The suburban family of Chris (writer-director Ike Barinholtz) and his wife Kai (Tiffany Haddish) is dreading this year’s Thanksgiving dinner. The main headache is the Patriots Oath, a White House directive that asks everyone in the country to sign a loyalty oath to the (unnamed) president. The rules state that no one is being forced to sign, but there are perks — we might think of them as civil rights — for those who go along. Everybody else, well, you’ve been warned. The deadline is Black Friday, the day after Thanksgiving, and neither Chris nor Kai intend to cooperate — they despise the president.

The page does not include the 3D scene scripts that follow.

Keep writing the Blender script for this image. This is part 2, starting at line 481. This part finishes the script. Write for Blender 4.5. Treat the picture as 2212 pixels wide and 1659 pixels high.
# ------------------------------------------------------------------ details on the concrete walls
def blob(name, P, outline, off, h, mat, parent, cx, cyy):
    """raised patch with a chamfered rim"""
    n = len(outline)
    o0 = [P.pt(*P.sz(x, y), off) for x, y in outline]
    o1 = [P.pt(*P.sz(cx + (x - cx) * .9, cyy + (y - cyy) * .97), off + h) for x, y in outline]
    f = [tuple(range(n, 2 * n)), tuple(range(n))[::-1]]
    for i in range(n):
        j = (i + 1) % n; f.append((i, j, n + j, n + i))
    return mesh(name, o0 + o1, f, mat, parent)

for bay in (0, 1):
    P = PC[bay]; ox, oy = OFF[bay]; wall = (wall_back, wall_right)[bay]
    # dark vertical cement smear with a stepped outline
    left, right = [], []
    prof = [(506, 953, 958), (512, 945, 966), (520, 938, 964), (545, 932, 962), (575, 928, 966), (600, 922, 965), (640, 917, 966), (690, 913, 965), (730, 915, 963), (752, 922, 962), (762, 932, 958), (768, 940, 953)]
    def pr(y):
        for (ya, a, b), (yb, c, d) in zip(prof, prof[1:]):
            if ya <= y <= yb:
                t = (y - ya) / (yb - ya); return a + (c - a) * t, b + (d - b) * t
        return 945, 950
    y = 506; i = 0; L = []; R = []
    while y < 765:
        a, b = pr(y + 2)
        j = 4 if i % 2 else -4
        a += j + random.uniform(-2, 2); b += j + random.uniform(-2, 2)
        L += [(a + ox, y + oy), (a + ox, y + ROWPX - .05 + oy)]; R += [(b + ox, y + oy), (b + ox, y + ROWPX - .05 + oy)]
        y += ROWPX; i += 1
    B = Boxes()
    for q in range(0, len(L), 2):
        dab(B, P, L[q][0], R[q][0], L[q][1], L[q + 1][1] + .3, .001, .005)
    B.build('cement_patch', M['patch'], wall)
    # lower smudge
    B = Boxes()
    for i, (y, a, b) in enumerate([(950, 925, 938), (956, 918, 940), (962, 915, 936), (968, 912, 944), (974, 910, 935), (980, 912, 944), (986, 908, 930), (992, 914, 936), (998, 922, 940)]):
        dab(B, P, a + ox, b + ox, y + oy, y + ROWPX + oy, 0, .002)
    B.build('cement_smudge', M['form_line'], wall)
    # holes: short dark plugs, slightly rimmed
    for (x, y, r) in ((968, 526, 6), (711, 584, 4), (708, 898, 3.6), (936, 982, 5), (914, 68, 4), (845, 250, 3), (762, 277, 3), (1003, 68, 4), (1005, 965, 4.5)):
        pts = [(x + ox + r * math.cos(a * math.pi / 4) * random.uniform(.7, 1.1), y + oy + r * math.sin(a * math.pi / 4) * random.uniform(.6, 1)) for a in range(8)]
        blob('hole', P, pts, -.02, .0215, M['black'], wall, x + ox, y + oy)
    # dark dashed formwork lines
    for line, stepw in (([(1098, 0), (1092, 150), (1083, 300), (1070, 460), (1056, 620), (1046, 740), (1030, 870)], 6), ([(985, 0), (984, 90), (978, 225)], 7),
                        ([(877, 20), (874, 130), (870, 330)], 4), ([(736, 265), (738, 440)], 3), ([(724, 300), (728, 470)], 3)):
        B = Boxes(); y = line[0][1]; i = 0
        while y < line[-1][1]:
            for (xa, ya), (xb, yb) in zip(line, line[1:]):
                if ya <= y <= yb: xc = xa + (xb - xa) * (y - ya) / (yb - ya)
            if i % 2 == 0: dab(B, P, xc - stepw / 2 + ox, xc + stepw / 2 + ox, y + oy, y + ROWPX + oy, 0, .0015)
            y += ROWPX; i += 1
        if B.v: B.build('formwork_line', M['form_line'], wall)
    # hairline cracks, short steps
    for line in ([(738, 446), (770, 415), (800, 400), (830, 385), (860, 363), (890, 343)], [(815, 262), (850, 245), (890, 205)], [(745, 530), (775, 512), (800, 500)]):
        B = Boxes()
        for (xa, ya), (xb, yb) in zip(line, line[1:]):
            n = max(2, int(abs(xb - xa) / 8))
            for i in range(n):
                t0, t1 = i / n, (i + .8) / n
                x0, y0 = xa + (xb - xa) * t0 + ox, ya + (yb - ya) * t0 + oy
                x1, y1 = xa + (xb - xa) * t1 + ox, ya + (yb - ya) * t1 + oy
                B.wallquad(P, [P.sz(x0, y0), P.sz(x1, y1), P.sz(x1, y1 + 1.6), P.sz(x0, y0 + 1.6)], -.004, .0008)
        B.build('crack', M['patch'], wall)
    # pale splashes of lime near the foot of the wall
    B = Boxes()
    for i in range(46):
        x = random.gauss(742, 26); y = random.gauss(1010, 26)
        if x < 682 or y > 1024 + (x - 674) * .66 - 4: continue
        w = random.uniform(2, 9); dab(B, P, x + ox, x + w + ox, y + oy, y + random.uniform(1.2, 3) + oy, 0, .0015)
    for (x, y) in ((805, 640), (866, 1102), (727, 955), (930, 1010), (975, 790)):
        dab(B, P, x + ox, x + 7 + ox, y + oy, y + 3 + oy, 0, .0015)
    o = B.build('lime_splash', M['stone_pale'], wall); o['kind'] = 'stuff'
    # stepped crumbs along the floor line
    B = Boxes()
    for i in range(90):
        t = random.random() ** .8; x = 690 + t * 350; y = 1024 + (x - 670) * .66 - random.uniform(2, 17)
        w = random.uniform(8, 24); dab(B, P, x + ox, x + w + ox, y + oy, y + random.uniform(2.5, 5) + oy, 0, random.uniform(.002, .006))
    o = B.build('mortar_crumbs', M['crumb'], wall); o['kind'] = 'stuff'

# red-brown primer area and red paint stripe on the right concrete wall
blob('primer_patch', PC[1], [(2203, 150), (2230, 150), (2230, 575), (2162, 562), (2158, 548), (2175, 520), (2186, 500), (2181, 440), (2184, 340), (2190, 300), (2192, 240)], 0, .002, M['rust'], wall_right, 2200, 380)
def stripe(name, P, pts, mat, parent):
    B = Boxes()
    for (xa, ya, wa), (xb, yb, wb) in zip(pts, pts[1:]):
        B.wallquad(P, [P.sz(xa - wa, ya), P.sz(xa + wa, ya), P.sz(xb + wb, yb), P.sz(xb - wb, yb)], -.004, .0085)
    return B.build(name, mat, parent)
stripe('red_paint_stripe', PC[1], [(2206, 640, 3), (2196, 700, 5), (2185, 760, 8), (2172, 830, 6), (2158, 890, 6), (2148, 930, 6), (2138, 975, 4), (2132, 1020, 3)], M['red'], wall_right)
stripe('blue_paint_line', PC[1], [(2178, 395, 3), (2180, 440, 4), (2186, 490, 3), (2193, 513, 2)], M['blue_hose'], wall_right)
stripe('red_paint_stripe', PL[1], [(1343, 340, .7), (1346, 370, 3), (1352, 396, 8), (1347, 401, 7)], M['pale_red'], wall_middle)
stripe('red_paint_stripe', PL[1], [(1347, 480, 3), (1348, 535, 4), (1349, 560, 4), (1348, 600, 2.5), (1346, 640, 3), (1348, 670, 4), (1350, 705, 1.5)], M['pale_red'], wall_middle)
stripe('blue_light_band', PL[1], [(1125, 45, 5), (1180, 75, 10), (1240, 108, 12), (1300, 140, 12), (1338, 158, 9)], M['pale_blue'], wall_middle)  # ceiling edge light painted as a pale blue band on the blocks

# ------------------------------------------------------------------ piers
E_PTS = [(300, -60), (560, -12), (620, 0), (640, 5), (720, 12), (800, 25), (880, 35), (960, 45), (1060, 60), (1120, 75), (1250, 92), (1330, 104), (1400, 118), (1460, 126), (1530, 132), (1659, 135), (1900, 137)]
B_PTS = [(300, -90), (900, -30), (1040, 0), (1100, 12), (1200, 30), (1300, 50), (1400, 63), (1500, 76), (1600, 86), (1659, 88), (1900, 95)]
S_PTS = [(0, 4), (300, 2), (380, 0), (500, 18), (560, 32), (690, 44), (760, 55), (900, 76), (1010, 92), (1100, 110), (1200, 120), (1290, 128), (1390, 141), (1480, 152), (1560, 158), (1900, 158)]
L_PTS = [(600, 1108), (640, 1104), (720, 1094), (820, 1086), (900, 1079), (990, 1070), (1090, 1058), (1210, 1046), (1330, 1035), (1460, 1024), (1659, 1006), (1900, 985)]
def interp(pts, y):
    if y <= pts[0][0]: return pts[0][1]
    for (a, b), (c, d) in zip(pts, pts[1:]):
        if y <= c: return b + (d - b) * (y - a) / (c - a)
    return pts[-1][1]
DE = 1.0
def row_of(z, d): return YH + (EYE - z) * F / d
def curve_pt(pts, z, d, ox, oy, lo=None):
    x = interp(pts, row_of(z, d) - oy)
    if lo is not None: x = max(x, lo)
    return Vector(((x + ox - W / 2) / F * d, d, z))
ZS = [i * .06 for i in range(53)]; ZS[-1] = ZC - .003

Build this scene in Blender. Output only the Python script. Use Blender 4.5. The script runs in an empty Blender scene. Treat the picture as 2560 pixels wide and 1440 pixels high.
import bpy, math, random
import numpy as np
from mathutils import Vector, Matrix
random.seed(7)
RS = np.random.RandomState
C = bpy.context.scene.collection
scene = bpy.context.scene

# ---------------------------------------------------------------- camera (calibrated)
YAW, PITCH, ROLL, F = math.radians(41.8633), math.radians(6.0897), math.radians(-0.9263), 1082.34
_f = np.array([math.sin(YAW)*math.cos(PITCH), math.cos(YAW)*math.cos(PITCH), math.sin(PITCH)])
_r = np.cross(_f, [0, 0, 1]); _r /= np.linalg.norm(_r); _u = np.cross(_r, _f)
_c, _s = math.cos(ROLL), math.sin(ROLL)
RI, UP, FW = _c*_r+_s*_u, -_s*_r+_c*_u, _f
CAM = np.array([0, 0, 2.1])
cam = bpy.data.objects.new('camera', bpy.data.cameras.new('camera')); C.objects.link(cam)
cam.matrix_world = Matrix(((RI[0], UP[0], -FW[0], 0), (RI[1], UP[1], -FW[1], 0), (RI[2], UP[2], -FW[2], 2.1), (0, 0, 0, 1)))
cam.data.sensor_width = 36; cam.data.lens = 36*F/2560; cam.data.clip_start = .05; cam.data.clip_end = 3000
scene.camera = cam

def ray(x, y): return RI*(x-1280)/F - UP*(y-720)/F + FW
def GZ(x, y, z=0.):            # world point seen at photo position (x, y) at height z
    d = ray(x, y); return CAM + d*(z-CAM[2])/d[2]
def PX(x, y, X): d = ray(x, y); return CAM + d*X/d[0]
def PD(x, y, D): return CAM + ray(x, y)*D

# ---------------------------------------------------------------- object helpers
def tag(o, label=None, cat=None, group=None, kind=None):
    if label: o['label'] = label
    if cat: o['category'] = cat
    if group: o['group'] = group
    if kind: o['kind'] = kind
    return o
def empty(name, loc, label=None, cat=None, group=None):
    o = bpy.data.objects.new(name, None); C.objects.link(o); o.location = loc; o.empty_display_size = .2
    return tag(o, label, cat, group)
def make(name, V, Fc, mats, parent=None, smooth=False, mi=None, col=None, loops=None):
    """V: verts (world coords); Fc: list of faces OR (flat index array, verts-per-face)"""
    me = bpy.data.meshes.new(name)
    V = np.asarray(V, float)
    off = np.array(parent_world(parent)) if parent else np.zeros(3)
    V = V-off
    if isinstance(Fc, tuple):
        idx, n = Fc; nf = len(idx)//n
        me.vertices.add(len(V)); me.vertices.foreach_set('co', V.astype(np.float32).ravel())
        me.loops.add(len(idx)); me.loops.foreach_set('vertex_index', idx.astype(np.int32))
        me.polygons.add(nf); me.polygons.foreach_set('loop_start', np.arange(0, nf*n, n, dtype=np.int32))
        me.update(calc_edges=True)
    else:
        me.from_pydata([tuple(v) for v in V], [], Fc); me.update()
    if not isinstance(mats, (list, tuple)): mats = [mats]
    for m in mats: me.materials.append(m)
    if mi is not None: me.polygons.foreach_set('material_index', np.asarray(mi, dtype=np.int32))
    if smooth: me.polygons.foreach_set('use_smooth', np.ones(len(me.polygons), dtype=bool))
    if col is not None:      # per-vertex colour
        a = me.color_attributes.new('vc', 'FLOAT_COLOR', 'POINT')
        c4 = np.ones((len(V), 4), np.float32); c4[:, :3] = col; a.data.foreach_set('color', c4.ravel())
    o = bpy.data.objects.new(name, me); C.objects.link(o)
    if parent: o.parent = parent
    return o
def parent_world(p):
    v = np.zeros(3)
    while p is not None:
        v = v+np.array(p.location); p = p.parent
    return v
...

Into this unnerving situation come the relatives. Chris’ belligerent brother (Jon Barinholtz, Ike’s real-life brother) and his whiny girlfriend (Meredith Hagner) are rightwing POTUS supporters, as are Chris’ parents (Nora Dunn and Chris Ellis). Chris’ liberal-minded sister (Carrie Brownstein) is on hand with her sick husband. Kai the hostess is the lucky one — none of her relatives can make it. The diners soon begin verbally assaulting each other. The dreadful dinner party is then interrupted by a pair of agents (John Cho, Billy Magnussen) from the Citizens’ Protective Unit, a division of Homeland Security, responding to a complaint. Matters degenerate rapidly from there.
With the exception of Cho and Magnussen, all of the actors are comics, and they chew on the national political restlessness like dogs arguing over a juicy bone. Mastermind Barinholtz (MADtv, The Disaster Artist) awards himself the most extreme emotional displays while Magnussen’s tough-guy agent runs a close second. The nightmare topicality is paper-thin but chillingly hilarious. If we’re going to be persecuted, we might as well exit laughing. Cleverly scheduled to hit theaters right before midterm elections, think of Barinholtz’s razor-sharp guignol as yet another incentive to vote.